Wednesday, March 10, 2010

UN Human Rights Council Postpones Discussion of 'Secret Detentions' Report


U.N. Special Rapporteur on Torture Manfred Nowak, is speaking out. He says government officials in the United States and elsewhere who ordered secret detentions of terror suspects should face prosecution
The U.N. Human Rights council has postponed discussion of a highly critical report on the secret detention of terror suspects in dozens of countries. One of the report's authors tells VOA that government officials in the United States and elsewhere who ordered secret detentions of terror suspects should face prosecution and imprisonment.

The 222-page report names dozens of countries involved in the practice of detaining people or taking advantage of their detention by other countries to elicit information from them. The suspects were held in secret, without access to lawyers or the International Red Cross, and were subjected to interrogation techniques that in many cases, the authors say, amount to torture.

The report's strong criticisms have angered many of the countries on the Geneva-based Human Rights Council who said they are untrue. Others, including the Muslim and African members, say the experts had no mandate to write the report and that it should not be considered by the HRC. Some Western countries, including the United States and Britain, disagree with the report's findings, but are willing for the discussion to go forward.

The council was supposed to hear the final report this week, but instead agreed to postpone it until June.

But one of the study's authors, U.N. Special Rapporteur on Torture Manfred Nowak, is speaking out. He says government officials in the United States and elsewhere who ordered secret detentions of terror suspects should face prosecution. "Every individual case of an enforced disappearance and torture should be a crime under domestic law, with proper sanctions. And proper sanctions doesn't mean a fine; it means imprisonment for similar to other major crimes like homicide," he said.

Nowak adds that people who have been secretly detained should be entitled to compensation. "For me, providing reparations to the victims is certainly as important as the criminal investigations and bringing the main perpetrators to justice," he said.

The study on the use of secret detention was written by Nowak and Martin Scheinin, who is the U.N. Special Rapporteur on the promotion and protection of human rights while countering terrorism.
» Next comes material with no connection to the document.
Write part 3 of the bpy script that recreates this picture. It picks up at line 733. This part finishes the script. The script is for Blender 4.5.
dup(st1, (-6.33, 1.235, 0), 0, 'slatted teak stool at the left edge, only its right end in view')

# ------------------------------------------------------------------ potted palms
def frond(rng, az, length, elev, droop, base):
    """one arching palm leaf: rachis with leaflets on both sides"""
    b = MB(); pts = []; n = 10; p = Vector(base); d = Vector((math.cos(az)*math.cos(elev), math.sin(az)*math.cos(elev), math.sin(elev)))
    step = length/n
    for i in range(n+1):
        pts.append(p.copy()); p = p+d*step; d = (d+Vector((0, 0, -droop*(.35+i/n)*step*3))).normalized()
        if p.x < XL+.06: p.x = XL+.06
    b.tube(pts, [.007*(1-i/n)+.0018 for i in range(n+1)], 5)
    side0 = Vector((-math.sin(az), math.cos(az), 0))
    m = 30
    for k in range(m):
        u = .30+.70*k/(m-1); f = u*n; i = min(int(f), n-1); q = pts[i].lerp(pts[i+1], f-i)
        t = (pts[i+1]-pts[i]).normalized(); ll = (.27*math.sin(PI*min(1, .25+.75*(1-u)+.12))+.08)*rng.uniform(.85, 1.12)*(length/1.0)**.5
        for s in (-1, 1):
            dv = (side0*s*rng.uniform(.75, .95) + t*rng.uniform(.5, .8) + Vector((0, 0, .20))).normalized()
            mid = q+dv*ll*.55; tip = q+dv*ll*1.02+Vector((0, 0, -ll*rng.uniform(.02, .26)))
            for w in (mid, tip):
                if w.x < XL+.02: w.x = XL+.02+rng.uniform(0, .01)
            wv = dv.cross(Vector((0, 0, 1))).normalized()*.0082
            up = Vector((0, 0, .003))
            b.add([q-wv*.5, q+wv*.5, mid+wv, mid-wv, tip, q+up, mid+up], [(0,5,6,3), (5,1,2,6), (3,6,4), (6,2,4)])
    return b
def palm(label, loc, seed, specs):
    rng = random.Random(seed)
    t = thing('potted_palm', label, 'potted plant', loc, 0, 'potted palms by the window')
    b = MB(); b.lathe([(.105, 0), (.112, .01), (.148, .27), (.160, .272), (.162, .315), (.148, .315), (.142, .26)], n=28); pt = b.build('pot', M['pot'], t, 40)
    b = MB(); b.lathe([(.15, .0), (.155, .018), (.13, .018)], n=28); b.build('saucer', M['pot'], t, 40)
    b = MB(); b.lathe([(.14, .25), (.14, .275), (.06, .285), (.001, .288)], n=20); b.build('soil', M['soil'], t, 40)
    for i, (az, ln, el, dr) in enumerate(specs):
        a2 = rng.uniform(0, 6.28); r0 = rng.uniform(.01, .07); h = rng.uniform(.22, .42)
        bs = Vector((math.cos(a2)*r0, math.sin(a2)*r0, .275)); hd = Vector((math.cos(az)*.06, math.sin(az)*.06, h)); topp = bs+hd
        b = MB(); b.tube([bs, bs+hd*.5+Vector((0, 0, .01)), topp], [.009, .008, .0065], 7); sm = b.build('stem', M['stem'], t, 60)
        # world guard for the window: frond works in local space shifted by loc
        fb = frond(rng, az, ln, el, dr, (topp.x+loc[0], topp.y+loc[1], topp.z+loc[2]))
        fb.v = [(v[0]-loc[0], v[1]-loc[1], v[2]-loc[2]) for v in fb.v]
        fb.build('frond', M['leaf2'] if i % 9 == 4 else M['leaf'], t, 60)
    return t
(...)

They were joined by representatives of the U.N. Working Groups on Arbitrary Detention, and Enforced or Involuntary Disappearances.

In the study, the United States and the administration of former President George W. Bush received some of the harshest criticism for the use of secret detention after the September 11, 2001 terrorist attacks, and in the wars in Iraq and Afghanistan.

"The main focus [of the report] is on the United States of America, because they have developed a very sophisticated program of extraordinary rendition flights where persons have been kidnapped who were suspected of terrorism and flown around the world to different countries for the purpose of keeping them in secret places, for getting information about future terrorist attacks," Nowak said.

John Bolton was President Bush's Ambassador to the United Nations from August 2005 through 2006. He said the September 11, 2001 terrorist attacks were an act of war on the United States and, therefore, Washington was entitled to respond in self-defense.

"People say [that] we are torturing these 'poor terrorists' we have picked up. It implies we are putting them on the rack, we are pulling out their fingernails, we are using cattle prods -- none of that is true. None of that has any basis in fact. This is all a question of whether we can out-psyche the terrorists, using techniques that were analyzed by highly-competent lawyers, and which were used in a very limited number of cases and which, by all accounts, did produce useful information," he said.

Shortly after taking office the Obama administration adopted measures intended to treat prisoners more humanely and transparently. The authors of the U.N. report have cautiously welcomed those commitments.

Human rights groups say the report will not lead to prosecutions, but that it will shine a light on illegal practices governments try to keep hidden. They say exposing that can lead to change.